Aug 4, 2008

Newsflash: Minneapolis has plenty of money to support its essentials

The city council members and mayor must have looked in the correct cookie jar because they have found $41 million dollars to spend on something that isn’t a necessity. I guess they now can afford more cops, to pay for their own park improvements and bike paths, can buy back their movie rental libraries, and can lower taxes. The project to change the traffic patterns on Marquette and second avenues, add art and landscaping, widen sidewalks, and change bus lines will cost $41 million dollars in a city that the officials claim they always need more money to fund their responsibilities.

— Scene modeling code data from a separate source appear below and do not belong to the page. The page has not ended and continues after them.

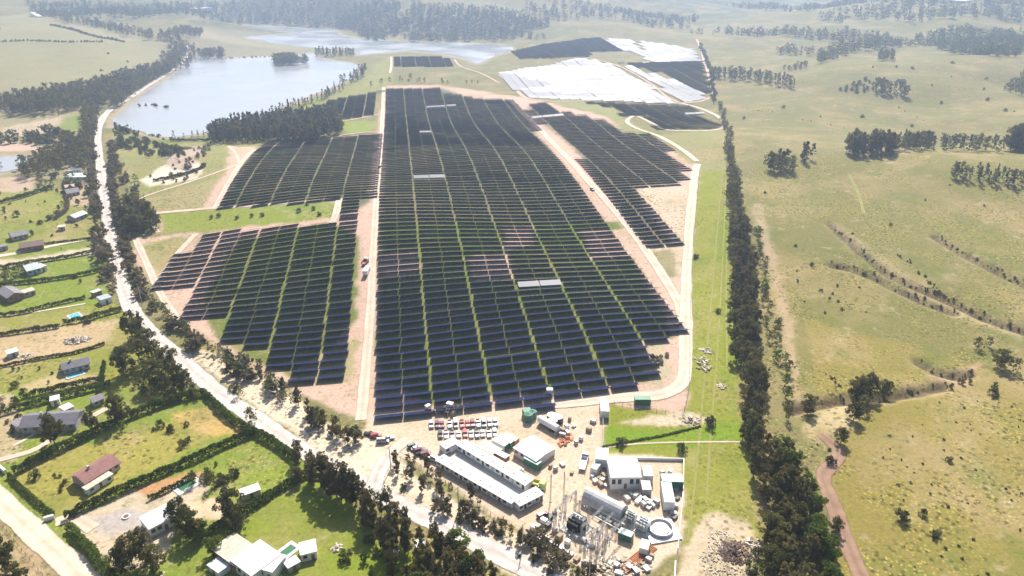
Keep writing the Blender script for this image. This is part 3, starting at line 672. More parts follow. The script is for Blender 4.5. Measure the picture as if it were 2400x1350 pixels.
def line(pix, sp, h0, h1, kinds, label, group, cat='tree', jit=1.0, seed=1, p=1.0, wide=1.0):
    P_, u = resample(wpath(pix), sp); rs = np.random.RandomState(seed)
    for q in P_:
        if rs.rand() > p: continue
        q = q+rs.normal(size=2)*jit; add(0, 0, rs.uniform(h0, h1), kinds[rs.randint(len(kinds))], label, group, cat, rs, xy=(float(q[0]), float(q[1])), wide=wide)
G1 = 'trees of the long windbreak beside the green strip'
belt([(1703,345),(1709,345),(1735,480),(1765,620),(1778,800),(1785,900),(1800,1060),(1850,1200),(1880,1300),(1900,1450),(1835,1450),(1795,1330),(1775,1200),(1762,1100),(1735,1025),(1729,900),(1722,800),(1714,650),(1707,500)], 4.3, 6.5, 12, ['euc','euc','euc','broad'],
     'dark eucalyptus in the dense windbreak beside the green strip', G1, seed=3, wide=1.1)
belt([(1790,1040),(1880,1090),(1920,1230),(1950,1400),(1890,1400),(1850,1220)], 5.0, 6.5, 12, ['euc','euc','lush'], 'dark eucalyptus in the dense windbreak beside the green strip', G1, seed=4, wide=1.1, p=.85)
belt([(1760,500),(1772,520),(1800,640),(1830,780),(1852,900),(1860,1000),(1830,1000),(1825,900),(1800,800),(1780,680)], 5.8, 4, 7, ['lush','broad'],
     'bushy green tree on the pasture side of the long windbreak', 'green trees on the pasture edge of the windbreak', seed=5, p=.7)
belt([(1880,1130),(1905,1130),(1935,1240),(1965,1400),(1925,1400),(1900,1240)], 3.6, 4, 8, ['lush'], 'bushy green tree on the pasture side of the long windbreak', 'green trees on the pasture edge of the windbreak', seed=6, wide=1.2)
# left of the main road
G2 = 'roadside trees between the plots and the main road'
belt([(210,265),(228,262),(222,340),(224,430),(240,520),(258,600),(280,690),(258,690),(235,600),(222,520),(208,420)], 4.6, 5.5, 9, ['euc','euc','scrub'], 'tall dark tree lining the plot side of the main road', G2, seed=8, p=.85)
G3 = 'big dark trees where the plots meet the main road bend'
for x, y, h, kd, lb in ((318,800,19,'broad','big dark crown at the top of the roadside clump by the bend'),(352,850,20,'broad','broad dark tree in the middle of the roadside clump by the bend'),
        (395,880,17,'broad','dark tree in the lower half of the roadside clump by the bend'),(428,915,15,'broad','dark tree at the road end of the roadside clump by the bend'),
        (298,880,17,'broad','rounded dark tree standing just left of the big roadside clump'),(335,790,16,'euc','slimmer dark tree nearest the bend of the main road'),
        (370,905,16,'broad','dark tree between the lawn and the roadside clump'),(410,905,14,'euc','thin dark tree on the road side of the clump by the bend')):
    add(x, y, h*.82, kd, lb, G3)
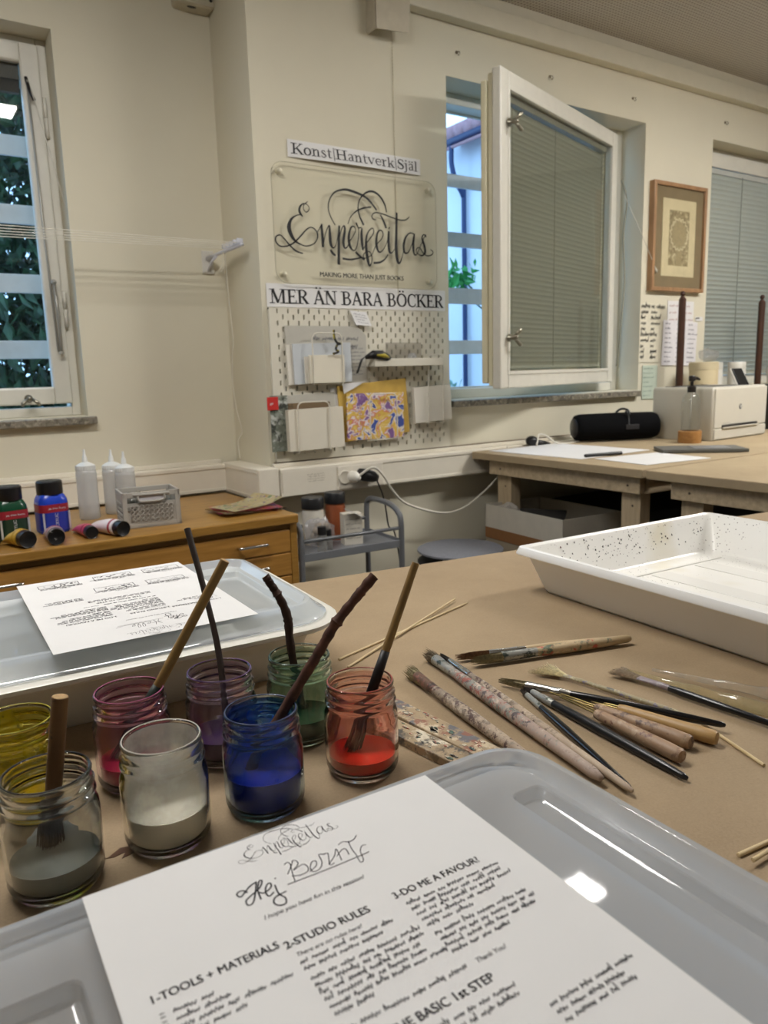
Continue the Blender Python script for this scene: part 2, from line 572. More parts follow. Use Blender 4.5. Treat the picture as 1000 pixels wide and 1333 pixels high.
# --- window 1 : left, closed
w1 = struct('window_1', (0, 0, 0))
bm = BM(); frame_rect(bm, W1[1] - W1[0], Z1 - Z0, 0.03, 2.80, 2.88, 0.003, W1[0], Z0); obj('window_frame', bm, M_white_paint, w1)
bm = BM(); frame_rect(bm, 1.14, 1.125, 0.055, 2.785, 2.835, 0.005, W1[1] - 0.03 - 1.14 + 0.003, Z0 + 0.042)
frame_rect(bm, 1.05, 1.035, 0.012, 2.79, 2.80, 0.002, W1[1] - 0.03 - 1.14 + 0.003 + 0.045, Z0 + 0.087)
obj('sash', bm, M_white_paint, w1)
bm = BM(); box(bm, -0.58, 0.51, 2.808, 2.812, 1.12, 2.15); obj('glass_pane', bm, M_glass, w1)
bm = BM(); box(bm, -0.55, 0.493, 2.816, 2.834, 2.10, 2.155, 0.002)
for k in range(9): box(bm, -0.55, 0.49, 2.815, 2.838, 2.062 + k*0.004, 2.0635 + k*0.004)
obj('blind', bm, mat('dark_raised_blind', '#4A463E', 0.5), w1)
wing_latch(w1, 0.412, 2.785, 1.098, 1.2, pi)
# opening rod with lever on the sash
bm = BM()
tube(bm, [(0.508, 2.772, 2.09), (0.512, 2.772, 1.6), (0.519, 2.772, 1.25)], 0.0035, 8)
tube(bm, [(0.524, 2.766, 1.475), (0.529, 2.766, 1.38), (0.527, 2.766, 1.25)], 0.005, 8)
bmesh.ops.create_uvsphere(bm, u_segments=10, v_segments=8, radius=0.009, matrix=Matrix.Translation((0.5245, 2.766, 1.475)))
bmesh.ops.create_uvsphere(bm, u_segments=10, v_segments=8, radius=0.008, matrix=Matrix.Translation((0.527, 2.766, 1.245)))
obj('rod', bm, mat('grey_rod', '#A9A79F', 0.35, metal=0.3), w1, True)
bm = BM(); tube(bm, [(0.506, 2.778, 2.10), (0.513, 2.765, 2.05), (0.522, 2.762, 2.03)], 0.005, 8); obj('hook', bm, M_black, w1, True)
bm = BM(); tube(bm, [(0.515, 2.76, 2.06), (0.553, 2.745, 1.86), (0.595, 2.735, 1.62)], 0.0016, 8)
tube(bm, [(0.595, 2.735, 1.625), (0.598, 2.733, 1.605), (0.600, 2.733, 1.595)], [0.003, 0.006, 0.005], 10)
obj('tilt_wand', bm, mat('clear_wand', '#CFCBBE', 0.25), w1, True)
for zz in (1.93, 1.33):
    bm = BM(); tube(bm, [(0.557, 2.79, zz), (0.557, 2.79, zz + 0.06)], 0.006, 10); tube(bm, [(0.557, 2.79, zz + 0.062), (0.557, 2.79, zz + 0.12)], 0.006, 10)
    obj('hinge', bm, M_white_paint, w1, True)
sill('window_1_sill', W1[0] - 0.03, W1[1] + 0.024, RY - 0.028, 2.80)

def bars(parent, x0, x1, y, zs):
    for a, b_ in zs:
        bm = BM(); box(bm, x0, x1, y, y + 0.012, a, b_, 0.002); obj('security_bar', bm, M_alu, parent)
bars(w1, -0.8, 0.75, 3.0, [(1.917, 1.984), (1.694, 1.758), (1.462, 1.526), (1.235, 1.298)])

# --- window 2 : middle, sash swung into the room
w2 = struct('window_2', (0, 0, 0))
bm = BM(); frame_rect(bm, W2[1] - W2[0], Z1 - Z0, 0.04, 2.53, 2.62, 0.003, W2[0], Z0)
frame_rect(bm, W2[1] - W2[0] - 0.07, Z1 - Z0 - 0.07, 0.012, 2.60, 2.615, 0.002, W2[0] + 0.035, Z0 + 0.035)
obj('window_frame', bm, M_white_paint, w2)
bars(w2, 1.7, 3.3, 2.75, [(1.94, 1.994), (1.691, 1.753), (1.446, 1.515), (1.224, 1.286)])
sill('window_2_sill', W2[0] - 0.0, W2[1] - 0.01, WY - 0.03, 2.535)
sash = bpy.data.objects.new('sash', None); COL.objects.link(sash); sash.parent = w2
ang = math.atan2(2.461 - 2.129, 2.922 - 1.918)
sash.location = (1.918, 2.129, 1.079); sash.rotation_euler = (0, 0, ang)
SW, SH = 1.06, 1.10
bm = BM(); frame_rect(bm, SW, SH, 0.058, 0.0, 0.035, 0.005)
frame_rect(bm, SW - 0.1, SH - 0.1, 0.014, -0.004, 0.01, 0.002, 0.05, 0.05)
obj('inner_sash', bm, M_white_paint, sash)
bm = BM(); frame_rect(bm, SW - 0.02, SH - 0.02, 0.06, 0.041, 0.058, 0.004, 0.01, 0.01); frame_rect(bm, SW - 0.02, SH - 0.05, 0.055, 0.06, 0.085, 0.005, 0.005, 0.02)
obj('outer_sash', bm, mat('cream_outer_sash', '#D9D2B4', 0.4, vary=0.02), sash)
bm = BM(); box(bm, 0.06, SW - 0.06, 0.006, 0.009, 0.06, SH - 0.06); obj('glass_pane', bm, M_glass, sash)
bm = BM(); box(bm, 0.06, SW - 0.06, 0.070, 0.073, 0.06, SH - 0.06); obj('glass_pane', bm, M_glass, sash)
def blind_mesh(x0, x1, y, z0, z1, pitch, wdt, tilt):
    bm = BM(); z = z0
    while z < z1:
        for (a, b_) in ((-1, 0), (0, 1)):
            pass
        pts = [(-wdt/2, -0.0006), (-wdt/4, 0.0012), (0, 0.0018), (wdt/4, 0.0012), (wdt/2, -0.0006)]
        rows = []
        for (u, q) in pts:
            yy = y + u*cos(tilt) - q*sin(tilt); zz = z + u*sin(tilt) + q*cos(tilt)
            rows.append((bm.verts.new((x0, yy, zz)), bm.verts.new((x1, yy, zz))))
        for (a, b_), (c, d) in zip(rows, rows[1:]): bm.faces.new((a, b_, d, c))
        z += pitch
    return bm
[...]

Next time the ‘silly council” and mayor claim they need more money from you, better hold on to your wallets and tell them to take a flying leap down Marquette avenue.

1 comment:

CommonSenseRambler said...

Governments are supposed to be the grand overseers of how best to spend precious taxpayer contributions. Instead, they wallow in their own unweilding power, falsely believing they were appointed by some higher being to create Utopia.

Rather than act as good stewards of other people's money, they instead listen to problems and grant wishes with the bottomless pot at the end of the rainbow.

The real travesty comes when they spend more time together because rather than get bored, they just look for new problems to solve. Quite often the new problems come about because of their meddling into old problems and they didn't work out like their Utopian minds thought they would, creating additional problems that require yet more money.

It's exhausting. Time to stand up and demand they represent the people sending all the money to them.

A well run local government should have all the neccessities budgeted responsibly, spend adequate time dealing with repairs and upkeep and minimal time dreaming up new possibilities of what to spend money on that will pander to those that sit in their offices and bug them everyday.